Something About Seagulls
Kate Nash hates seagulls. I don’t know when I learned this about her, but it’s lodged in my mind now alongside everything else she’s given me—alongside Foundations, which is a song about two people arguing in a kitchen and also a song about the exact moment you know something is over even if you’re the last to say it out loud. Alongside Nicest Thing, which has no structural right to hit as hard as it does, but does anyway, reliably, every time.
The gap before My Best Friend Is You felt long in the way gaps feel long when you’re paying attention.
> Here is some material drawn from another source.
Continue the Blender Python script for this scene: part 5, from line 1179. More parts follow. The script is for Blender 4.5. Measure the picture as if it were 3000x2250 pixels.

And then it arrived, and it felt immediately like a window left open on the first properly warm day—that combination of nostalgia and forward motion that belongs to May, to evenings with nowhere specific to be, to whatever version of yourself shows up when things are going slightly better than expected.
It’s brighter than her debut and somewhat more produced, which some people held against it. I don’t. The voice is the same: nasal, specifically London, conversational in a way that makes you feel like you’re overhearing something rather than being performed at. Do-Wah-Doo opens the whole thing with a kind of delirious confidence. Then there are quieter, sadder things buried underneath, less obvious, and those are the ones that surface weeks later without warning when you thought you’d finished with the album.
What she’s always done well is find the exact undignified texture of an emotion and refuse to sandpaper it into something more presentable. That quality is still here. The seagulls, presumably, can go to hell.